For our visit to the Great Barrier Reef, our ship docked at Cairns, Australia. There were some Australians from Adelaide in line with us to leave the ship, so I asked them how to pronounce the city’s name. Well, it varies. The people in Adelaide are “free” (an Australian historical distinction) and they say something like “Can”; the rest of Australia pronounces it more like “Cane.” Either way, there’s no “s” sound, and they inject a very soft “r” into the word. It’s hard to duplicate if you’re not Australian.
The Great Barrier Reef, one of the seven natural wonders of the world and a UNESCO World Heritage Site, stretches 1,400 miles and is the largest continuous coral reef system on Earth. It can even be seen from space, and is home to about 1,500 varieties of fish, 360 kinds of colorful hard corals, and one-third of the world’s soft corals.

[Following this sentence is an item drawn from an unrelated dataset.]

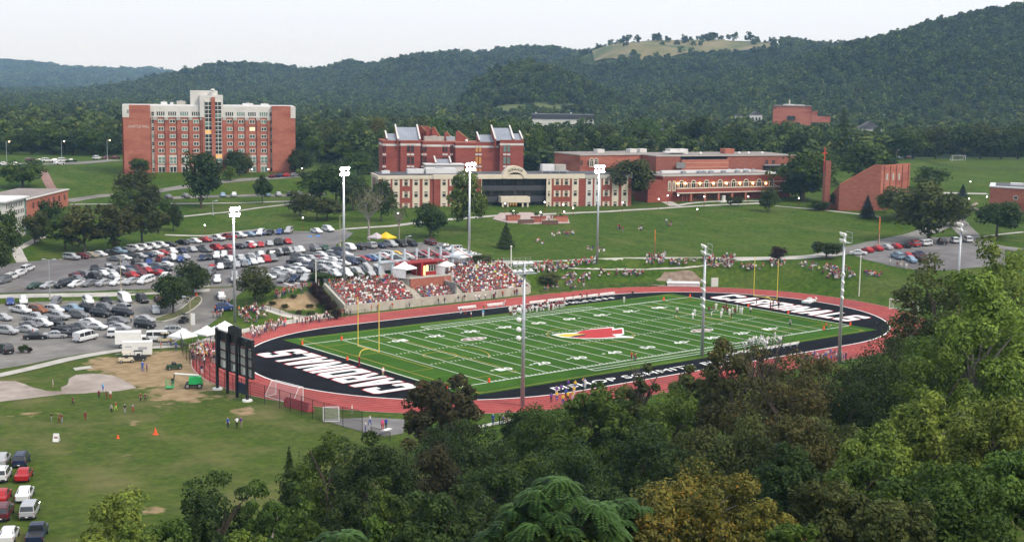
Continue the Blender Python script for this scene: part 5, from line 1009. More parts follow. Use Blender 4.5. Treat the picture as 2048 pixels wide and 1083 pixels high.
# ------------------------------------------------------------------ trees
BARK = mat('bark', (.06, .047, .036), (.10, .082, .065), 3, .95); BARKP = mat('pale_bark', (.22, .19, .165), (.32, .29, .255), 3, .9)
def leaf_mat(name, dark, light, accent=None, amt=.0, transl=.28, vary=.22):
    m = bpy.data.materials.new(name); m.use_nodes = True; n = m.node_tree; L = n.links; bs = n.nodes['Principled BSDF']; bs.inputs['Roughness'].default_value = .65; bs.inputs['Specular IOR Level'].default_value = .18
    a = n.nodes.new('ShaderNodeAttribute'); a.attribute_name = 'tint'; r_ = n.nodes.new('ShaderNodeValToRGB'); e = r_.color_ramp.elements; e[0].color = (*dark, 1); e[1].color = (*light, 1); e[0].position = .1; e[1].position = .85
    if accent: x = r_.color_ramp.elements.new(1-amt); x.color = (*light, 1); e[-1].position = 1.0; e[-1].color = (*accent, 1)
    L.new(a.outputs['Fac'], r_.inputs[0])
    g = n.nodes.new('ShaderNodeObjectInfo'); hs = n.nodes.new('ShaderNodeHueSaturation'); mr = n.nodes.new('ShaderNodeMapRange'); mr.inputs[3].default_value = 1-vary; mr.inputs[4].default_value = 1+vary; L.new(g.outputs['Random'], mr.inputs[0]); L.new(mr.outputs[0], hs.inputs['Value']); L.new(r_.outputs[0], hs.inputs['Color'])
    mr2 = n.nodes.new('ShaderNodeMapRange'); mr2.inputs[3].default_value = .485; mr2.inputs[4].default_value = .512; w_ = n.nodes.new('ShaderNodeMath'); w_.operation = 'FRACT'; m7 = n.nodes.new('ShaderNodeMath'); m7.operation = 'MULTIPLY'; m7.inputs[1].default_value = 7.31; L.new(g.outputs['Random'], m7.inputs[0]); L.new(m7.outputs[0], w_.inputs[0]); L.new(w_.outputs[0], mr2.inputs[0]); L.new(mr2.outputs[0], hs.inputs['Hue'])
    L.new(hs.outputs[0], bs.inputs['Base Color']); tr = n.nodes.new('ShaderNodeBsdfTranslucent'); L.new(hs.outputs[0], tr.inputs[0]); mx = n.nodes.new('ShaderNodeMixShader'); mx.inputs[0].default_value = transl; L.new(bs.outputs[0], mx.inputs[1]); L.new(tr.outputs[0], mx.inputs[2]); L.new(mx.outputs[0], n.nodes['Material Output'].inputs[0])
    return m
LEAF = {'green': leaf_mat('leaf_green', (.024, .050, .008), (.088, .140, .020)), 'lime': leaf_mat('leaf_lime', (.045, .078, .012), (.175, .235, .036)), 'dark': leaf_mat('leaf_dark', (.016, .034, .007), (.058, .092, .019)), 'blue': leaf_mat('leaf_blue', (.012, .026, .018), (.030, .052, .038)),
 'olive': leaf_mat('leaf_olive', (.030, .042, .010), (.092, .102, .026)), 'brown': leaf_mat('leaf_brown', (.028, .030, .011), (.075, .068, .024), (.13, .08, .03), .12), 'gold': leaf_mat('leaf_gold', (.045, .055, .012), (.155, .135, .024), (.27, .145, .02), .2), 'rust': leaf_mat('leaf_rust', (.036, .042, .012), (.105, .100, .026), (.17, .105, .03), .12),
 'plum': leaf_mat('leaf_plum', (.018, .010, .009), (.045, .020, .016)), 'yellow': leaf_mat('leaf_yellow', (.12, .13, .02), (.42, .40, .05)), 'sumac': leaf_mat('leaf_sumac', (.026, .062, .014), (.075, .145, .035)), 'wood': leaf_mat('leaf_wood', (.026, .052, .010), (.085, .122, .026), (.14, .155, .035), .1, .28, .5)}
def near_leaf(col):
    k_ = col+'_near'
    if k_ not in LEAF:
        e = [x.color[:3] for x in next(n_ for n_ in LEAF[col].node_tree.nodes if n_.type == 'VALTORGB').color_ramp.elements]; f = {'lime': 1.1, 'gold': 1.25, 'green': 1.25, 'rust': 1.2, 'yellow': 1.2, 'olive': 1.25}.get(col, .95); e = [tuple(c_*f for c_ in x) for x in e]
        LEAF[k_] = leaf_mat('leaf_'+k_, e[0], e[1], e[2] if len(e) > 2 else None, .14)
    return LEAF[k_]
def quads(c, nrm, size, tint, r_, narrow=.62):
    """leaf-sized faces: centres, normals, sizes -> verts, faces, tint per vertex"""
    n = len(c); nrm = nrm/np.linalg.norm(nrm, axis=1, keepdims=True); a = r_.normal(size=(n, 3)); t = np.cross(nrm, a); t /= np.linalg.norm(t, axis=1, keepdims=True)+1e-9; b = np.cross(nrm, t)
    s = size[:, None]; v = np.empty((n, 4, 3)); v[:, 0] = c-t*s; v[:, 1] = c-b*s*narrow-t*s*.1; v[:, 2] = c+t*s; v[:, 3] = c+b*s*narrow+t*s*.15
    return v.reshape(-1, 3), np.repeat(tint, 4)
def mesh_from(name, v, tint, m, extra=None):
    n = len(v)//4; me = bpy.data.meshes.new(name); me.vertices.add(len(v)); me.vertices.foreach_set('co', v.ravel()); me.loops.add(n*4); me.loops.foreach_set('vertex_index', np.arange(n*4)); me.polygons.add(n); me.polygons.foreach_set('loop_start', np.arange(n)*4)
    try: me.polygons.foreach_set('loop_total', np.full(n, 4))
    except Exception: pass
    me.update(calc_edges=True); at_ = me.attributes.new('tint', 'FLOAT', 'POINT'); at_.data.foreach_set('value', np.clip(tint, 0, 1).astype(np.float32)); me.materials.append(m); me.validate(); return me
def crown(kind, Rr, H, nlobe, nleaf, leaf, seed, base=.22):
    """leaf faces on many overlapping clumps; returns verts, tint"""
    r_ = np.random.default_rng(seed); C_, N_, T_ = [], [], []
    if kind in ('round', 'tall', 'wide', 'open'):
        zc = H*(base+1)/2; rz = H*(1-base)/2; k = {'round': .36, 'tall': .34, 'wide': .36, 'open': .26}[kind]*(.74 if nlobe > 40 else 1.0); rlo, rhi = (.5, .97) if nlobe > 40 else (.45, .86)
        lob = []
        while len(lob) < nlobe:
            d = r_.normal(size=3); d /= np.linalg.norm(d); rad = r_.uniform(rlo, rhi)
            if d[2] < -.5 and r_.random() < .6: continue
            wz = 1.0 if d[2] > 0 else .85
            lob.append((np.array([d[0]*Rr*rad, d[1]*Rr*rad, zc+d[2]*rz*rad*wz]), r_.uniform(.72, 1.2)*k*min(Rr, rz*1.1), r_.uniform(0, 1)))
        lob.append((np.array([0, 0, zc+.1*rz]), .5*min(Rr, rz), .4))
        per = nleaf//len(lob)
        for c, rad, t in lob:
            d = r_.normal(size=(per, 3)); d[:, 2] += .35; d /= np.linalg.norm(d, axis=1, keepdims=True); rr = rad*r_.uniform(.55, 1.08, per)**.6*(1+.25*np.sin(d[:, 0]*5+t*9)*np.cos(d[:, 1]*4+t*7))
            C_.append(c+d*rr[:, None]*np.array([1, 1, .85])); N_.append(d+r_.normal(size=(per, 3))*.55+np.array([0, 0, .35])); T_.append(np.clip(.25+.5*t+r_.normal(size=per)*.2, 0, 1))
    elif kind == 'cone':
        z = (1-np.sqrt(r_.uniform(0, 1, nleaf)))*.97+.02; tiers = 9+int(H/2); ph = (z*tiers) % 1; rad = (1-z)*(.55+.45*(1-ph))*Rr*(1+.12*r_.normal(size=nleaf)); a = r_.uniform(0, 2*np.pi, nleaf); lobes = 1+.13*np.sin(a*5+np.floor(z*tiers)*2.1)
        rad = rad*lobes*np.where(r_.random(nleaf) < .75, 1, r_.uniform(.3, 1, nleaf)); C_.append(np.stack([rad*np.cos(a), rad*np.sin(a), H*(.06+.94*z)], -1)); N_.append(np.stack([np.cos(a)*.6, np.sin(a)*.6, np.full(nleaf, .9)], -1)+r_.normal(size=(nleaf, 3))*.4); T_.append(np.clip(.5+.25*np.sin(np.floor(z*tiers)*3+a*2)+r_.normal(size=nleaf)*.15, 0, 1))
    c = np.concatenate(C_); return quads(c, np.concatenate(N_), leaf*r_.uniform(.45, 1.5, len(c)), np.concatenate(T_), r_)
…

We’re in Queensland, which the license plates denote as “The Sunshine State” and where they average over 300 days of sunshine annually. Locals told us it hasn’t rained here for six months and it’s currently the dry season, but it rained all day today. There were some breaks in the showers, but no sunshine. It didn’t spoil our day, but the coral would have been more spectacular with sunlight shining on the water.
We took a catamaran out to the reef where we docked with a pontoon.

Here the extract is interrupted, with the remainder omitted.